Pareillement, Fouché ne touche pas à la presse. Sous le Directoire, les journaux avaient passé par des vicissitudes extrêmes. Dépourvus d’abord de tout frein, le 18 Fructidor les avait supprimés par proscription de leurs rédacteurs ou assujettis à la censure préalable ; six mois seulement avant Brumaire, le 30 Prairial les avait fait repasser brusquement de la servitude à la licence, au droit de tout écrire, sauf à répondre des délits de droit commun devant les tribunaux, qui acquittaient toujours. Cette liberté illimitée, proclamée en principe, s’était heurtée en fait à l’arbitraire directorial. Lorsqu’un journal se montrait par trop acerbe et injurieux, les gouvernans faisaient sceller ses presses et lançaient contre les rédacteurs des mandats d’arrêt, ordinairement dépourvus d’effet. Le journal émigrait dans une autre imprimerie, reparaissait sous un titre nouveau, qui n’était parfois que l’ancien titre retourné ; exemple : l’Ami des Lois, par Poultier, devenant le Journal de Poultier, ami des lois : ainsi se poursuivait la lutte d’une presse furibonde contre un gouvernement à la fois persécuteur et faible.

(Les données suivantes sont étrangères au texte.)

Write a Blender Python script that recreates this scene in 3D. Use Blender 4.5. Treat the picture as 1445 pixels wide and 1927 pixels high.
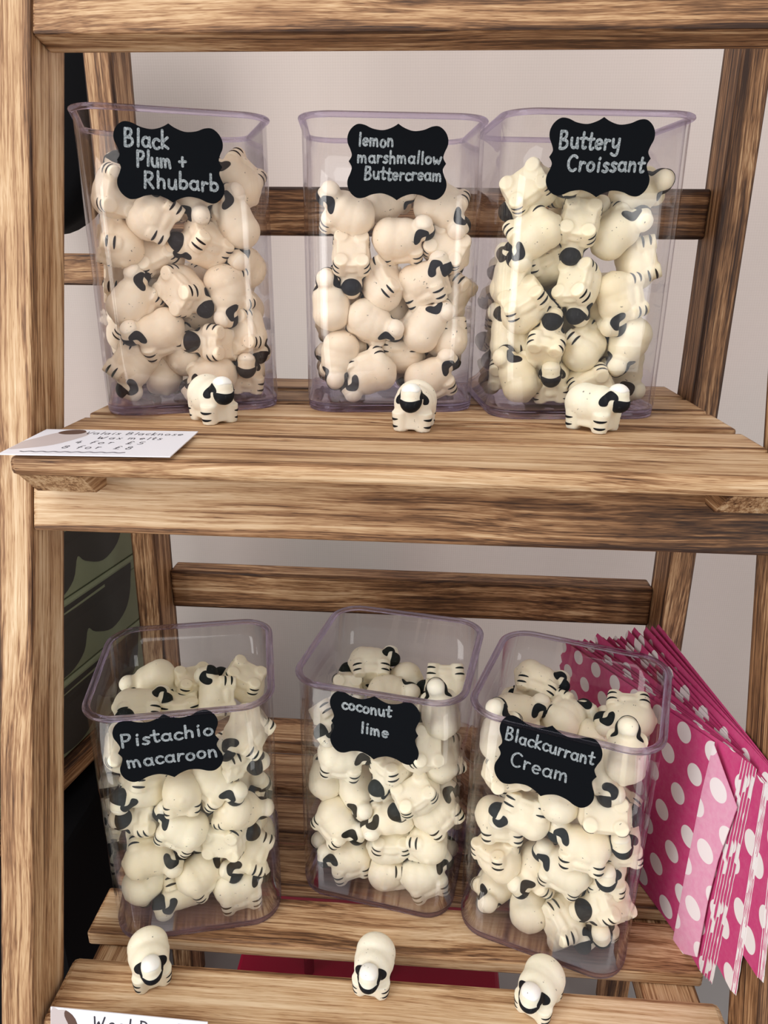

Après Brumaire, les rigueurs apparentes cessèrent presque complètement, mais les journaux, se sentant en face d’un pouvoir qui ne frapperait plus à faux, avertis peut-être, n’osèrent plus toucher aux chefs de l’État et les tinrent en dehors de leurs violentes polémiques. La pire sévérité que Fouché eut à se permettre, ce fut d’interdire la distribution de certains journaux par la poste. Pendant les six semaines que dura le Consulat provisoire, une seule feuille, l’Aristarque, notoirement royaliste, fut menacée de poursuites. Le rédacteur et l’imprimeur avaient été d’abord arrêtés ; « mais, conformément à un second ordre du ministre, le Bureau central a remis ces deux citoyens en liberté[1], en se contentant de les admonester. »

  1. Rapport général pour frimaire et nivôse, A F, IV, 1329.